» **Instructions for the task**
Omit the pictures and print exactly the lines of the listing below, starting at the first and ending at the line containing "side_window('window_5', LW, XL-.0, -1, 1, 'small".

» **Collected data**
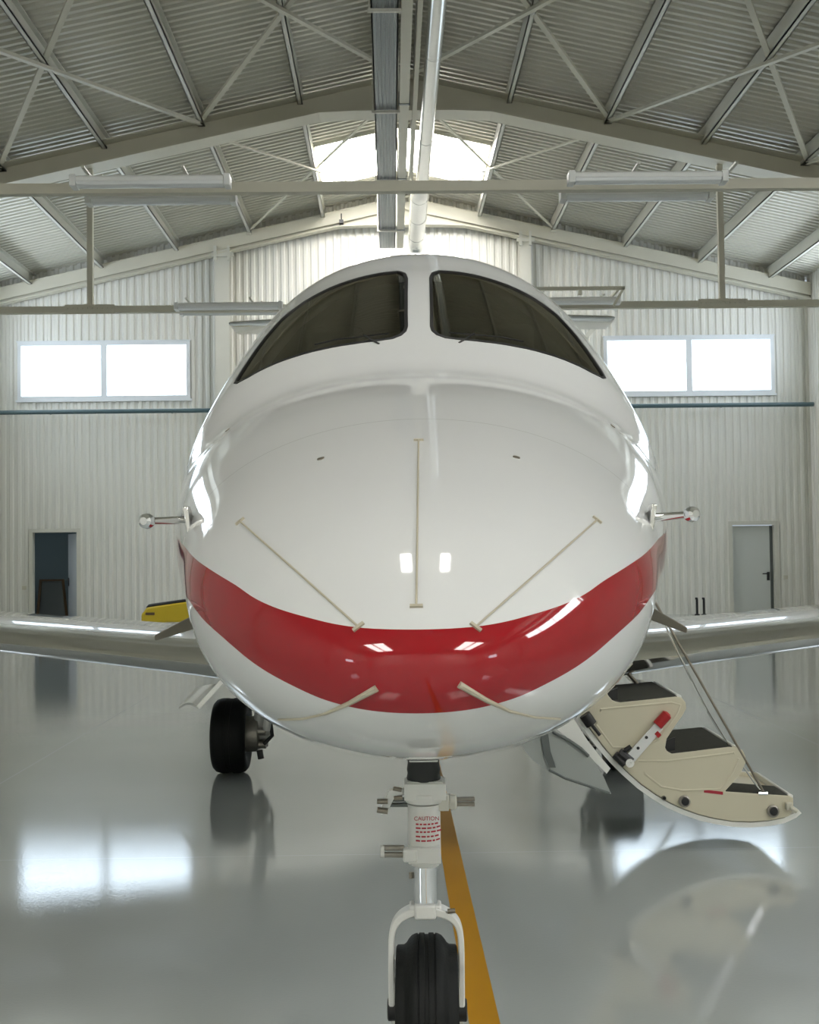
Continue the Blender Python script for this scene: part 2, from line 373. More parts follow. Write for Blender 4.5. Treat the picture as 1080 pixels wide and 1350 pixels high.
side_window('window_4', RW, XR+.0, 1, 1, 'small window in the right wall behind the camera')
side_window('window_5', LW, XL-.0, -1, 1, 'small window in the left wall behind the camera')

# doors
def door_frame(D, mbx, w=.09):
    x0, x1, z0, z1 = D; y0, y1 = YB-.06, YB+.12
    mbx.box((x0-w, y0, 0), (x0, y1, z1+w)); mbx.box((x1, y0, 0), (x1+w, y1, z1+w)); mbx.box((x0, y0+.002, z1), (x1, y1-.002, z1+w-.002)); mbx.box((x0, YB-.02, 0), (x1, y1, .02))
mb = MB(); door_frame(D1, mb); d1 = struct(mb.build('door_1', 'steel_light', smooth=False), 'open doorway to a dark room under the left window', 'door')
hx0, hy0, tx0, ty0 = D1[1]-.02, YB+.10, D1[1]-.44, YB+.93      # leaf hinged on the right jamb, swung into the room
mb = MB(); mb.bar((hx0, hy0, D1[3]/2), (tx0, ty0, D1[3]/2), .045, D1[3]-.06); lf = mb.build('door_leaf', 'doorleaf2', d1, smooth=False)
mb = MB(); p = V(tx0+.05, ty0-.14, wz(90, 768)); nn = V(-.84, -.43, 0).normalized(); mb.bar(p+V(0, 0, -.1)+nn*.028, p+V(0, 0, .1)+nn*.028, .05, .015, nn); mb.tube([p+nn*.02+V(0, 0, .05), p+nn*.08+V(0, 0, .05), p+nn*.08+V(.06, -.1, .05)], .012); mb.build('door_handle', 'black', lf)
mb = MB(); door_frame(D2, mb); d2 = struct(mb.build('door_2', 'steel_light', smooth=False), 'closed pale door with a black handle under the right window', 'door')
mb = MB(); mb.box((D2[0]+.01, YB+.06, .02), (D2[1]-.08, YB+.1, D2[3]-.02)); lf = mb.build('door_leaf', 'doorleaf', d2, smooth=False)
mb = MB(); mb.box((D2[1]-.08, YB+.085, .02), (D2[1]-.0, YB+.1, D2[3]-.02)); mb.build('door_stile', 'greyedge', d2, smooth=False)
hx = D2[1]-.13; hz = wz(1015, 759); mb = MB(); mb.box((hx-.03, YB+.035, hz-.11), (hx+.03, YB+.06, hz+.09)); mb.tube([(hx, YB+.04, hz+.05), (hx, YB, hz+.05), (hx-.15, YB, hz+.05)], .014); mb.build('door_handle', 'black', lf)
# dark room behind the open door
mb = MB(); rx0, rx1, ry0, ry1, rzt = D1[0]-1.4, D1[1]+.35, YB+.12, YB+3.2, 2.6
mb.add([(rx0,ry0,0),(rx1,ry0,0),(rx1,ry1,0),(rx0,ry1,0),(rx0,ry0,rzt),(rx1,ry0,rzt),(rx1,ry1,rzt),(rx0,ry1,rzt)], [(0,1,2,3)]); mb.cur = 1
mb.add([(rx0,ry0,0),(rx1,ry0,0),(rx1,ry1,0),(rx0,ry1,0),(rx0,ry0,rzt),(rx1,ry0,rzt),(rx1,ry1,rzt),(rx0,ry1,rzt)], [(4,5,6,7),(1,2,6,5),(2,3,7,6),(3,0,4,7)])
struct(mb.build('wall_room', ['roomdark', 'roomblue'], smooth=False), 'blue-grey walls of the small room behind the open doorway', 'wall')
mb = MB(); mb.box((rx0+.005, YB+1.2, 1.1), (rx0+.03, YB+2.4, 2.1)); rw = mb.build('window_9', 'frame_white', smooth=False); struct(rw, 'unseen window added to light the room behind the open doorway', 'window')  # out of view, added only to brighten the dark room
mb = MB(); mb.box((rx0+.03, YB+1.26, 1.16), (rx0+.04, YB+2.34, 2.04)); mb.build('window_pane', 'roomfill', rw, smooth=False)  # glowing pane of the added window
e = empty('picture_frame', (D1[0]+.25, YB+1.0, 0))
tag(e, 'dark wooden board leaning in the room behind the open doorway', 'board')
mb = MB(); mb.bar((-.45, 0, .02), (-.45, .3, 1.0), .06, .04); mb.bar((.28, 0, .02), (.10, .3, 1.0), .06, .04); mb.bar((-.47, .3, .98), (.12, .3, .98), .07, .05); mb.build('rail', 'wood', e, smooth=False)
mb = MB(); mb.add([(-.42, .03, .03), (.26, .03, .03), (.08, .31, .95), (-.42, .31, .95)], [(0,1,2,3)]); mb.v += [p+V(0,.02,0) for p in mb.v]; mb.f += [[7,6,5,4],[0,4,5,1],[1,5,6,2],[2,6,7,3],[3,7,4,0]]; mb.mi += [0]*5; mb.build('panel', 'greyedge', e, smooth=False)

# pipe along the back wall
a, b = at(0, 543.5, 28.7), at(1066, 534, 28.7); zp = (a.z+b.z)/2
mb = MB(); mb.tube([(XL+.06, 28.66, zp), (XR-.06, 28.66, zp)], .052, 12); pipe = mb.build('wall_pipe', 'pipe'); tag(pipe, 'long teal pipe running along the back wall under the windows', 'pipe')
for x in (-8.1, -5.2, -1.8, 1.7, 4.9, 8.0): mb = MB(); mb.bar((x, 28.66, zp), (x, YB-.03, zp), .03, .03); mb.build('pipe_bracket', 'pipe', pipe, smooth=False)
# dark bar on right wall
p0, p1 = at(1072, 500, 28.1), at(1079, 583, 28.1)
mb = MB(); mb.bar((XR-.10, 28.1, p0.z), (XR-.10, 28.1, p1.z), .07, .07); mb.bar((XR-.10, 28.1, p0.z-.25), (XR-.03, 28.1, p0.z-.25), .04, .04); mb.bar((XR-.10, 28.1, p1.z+.2), (XR-.03, 28.1, p1.z+.2), .04, .04)
tag(mb.build('wall_bar', 'black', smooth=False), 'black vertical bar on the right wall beside the teal pipe', 'bar')
for px, py, nm in ((32, 775, 'left of the open doorway'), (1036, 761, 'right of the closed door')):
    p = at(px, py, YB-.05); mb = MB(); mb.box((p.x-.045, YB-.075, p.z-.045), (p.x+.045, YB-.028, p.z+.045)); mb.box((p.x-.02, YB-.082, p.z-.03), (p.x+.02, YB-.075, p.z+.03))
    tag(mb.build('light_switch', 'steel', smooth=False, bevel=.006), f'small grey switch on the back wall {nm}', 'switch', 'wall switches')
p = at(450, 291, 28.6); mb = MB(); mb.box((p.x-.05, 28.56, p.z-.06), (p.x+.05, 28.8, p.z+.02)); mb.tube([(p.x, 28.7, p.z+.02), (p.x, 28.7, p.z+.2)], .015)
tag(mb.build('sensor', 'black', smooth=False), 'small black sensor box under the rear rafter left of the ridge', 'sensor')

# suspended cross beams with lamps
def cross_beam(y, z, postx, label, first):
    mb = MB(); mb.box((XL+.2, y-.06, z-.06), (XR-.2, y+.06, z+.06)); root = tag(mb.build('lamp_rail', 'steel', smooth=False), label, 'beam', 'lamp rails')
    for x in postx:
        m2 = MB(); zt = zr(x)-.40
        m2.box((x-.05, y-.05, z+.06), (x+.05, y+.05, zt)); m2.box((x-.09, y-.09, z+.05), (x+.09, y+.09, z+.09)); m2.build('hanger', 'steel', root, smooth=False)
        m3 = MB(); m3.box((x-.44, y-.075, z-.085), (x+.44, y-.06, z+.085))
        for k in range(10): xx = x-.39+k*.087; m3.lathe([(0, .016), (-.02, .016)], (xx, y-.075, z+.02), (0, 1, 0), 8)
        m3.build('splice_plate', 'steel', root)
    return root
ZB1, ZB2 = at(533, 247, 13.97).z, at(533, 405, 21.45).z
RAIL1 = cross_beam(13.97, ZB1, (-6.5, 7.0), 'horizontal steel rail carrying strip lamps across the hangar, the nearer of the two', True)
RAIL2 = cross_beam(21.45, ZB2, (at(119, 300, 21.45).x, at(950, 300, 21.45).x), 'horizontal steel rail carrying strip lamps behind the cockpit, the farther of the two', False)
def lamp(c, L, label, group):
    e = empty('ceiling_light', c); tag(e, label, 'lamp', group)
    mb = MB(); n = 9; prof = [(-.09, -.012), (-.09, .037), (-.067, .06), (.067, .06), (.09, .037), (.09, -.012)]
    mb.ring([[V(x, y, z) for y, z in prof] for x in (-L/2, L/2)]); mb.build('housing', 'white_metal', e, bevel=.008)
    mb = MB(); prof2 = [(-.085, -.012), (-.073, -.043), (-.037, -.06), (.037, -.06), (.073, -.043), (.085, -.012)]
    mb.ring([[V(x, y, z) for y, z in prof2] for x in (-L/2+.04, L/2-.04)]); mb.build('diffuser', 'diffuser', e)
    for s in (-1, 1):
        mb = MB(); mb.box((s*L/2-.035, -.1, -.064), (s*L/2+.035, .1, .068)); mb.build('end_cap', 'white_metal', e, smooth=False, bevel=.008)
        mb = MB(); mb.box((s*L*.32-.012, -.012, .06), (s*L*.32+.012, .012, .09)); mb.build('clip', 'steel', e, smooth=False)
    return e
def rail_lamp(px0, px1, py, d, label):
    a, b = at(px0, py, d), at(px1, py, d)
    return lamp(((a.x+b.x)/2, d, (a.z+b.z)/2), b.x-a.x, label, 'strip lamps on the rails')
rail_lamp(98, 300, 240, 13.42, 'strip lamp on the front side of the nearer rail, left of the ridge')
rail_lamp(118, 308, 263, 14.4, 'strip lamp on the back side of the nearer rail, left of the ridge')
rail_lamp(753, 954, 235, 13.42, 'strip lamp on the front side of the nearer rail, right of the ridge')
rail_lamp(742, 936, 258, 14.4, 'strip lamp on the back side of the nearer rail, right of the ridge')
rail_lamp(233, 370, 404, 20.9, 'strip lamp on the front side of the farther rail, left of the cockpit')
rail_lamp(240, 370, 411, 22.0, 'strip lamp on the back side of the farther rail, left of the cockpit')
rail_lamp(690, 815, 397, 20.9, 'strip lamp on the front side of the farther rail, right of the cockpit')
rail_lamp(690, 812, 404, 22.0, 'strip lamp on the back side of the farther rail, right of the cockpit')
# lamp arms joining each pair
for c, rail, d, z in ((-2.82, RAIL1, 13.97, ZB1), (3.37, RAIL1, 13.97, ZB1), (-2.94, RAIL2, 21.45, ZB2), (3.2, RAIL2, 21.45, ZB2)):
    for s in (-.55, .55):
        mb = MB(); mb.bar((c+s, d-.6, z+.075), (c+s, d+.6, z+.075), .035, .025); mb.build('cross_arm', 'steel_light', rail, smooth=False)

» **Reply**
Continue the Blender Python script for this scene: part 2, from line 373. More parts follow. Write for Blender 4.5. Treat the picture as 1080 pixels wide and 1350 pixels high.
side_window('window_4', RW, XR+.0, 1, 1, 'small window in the right wall behind the camera')
side_window('window_5', LW, XL-.0, -1, 1, 'small window in the left wall behind the camera')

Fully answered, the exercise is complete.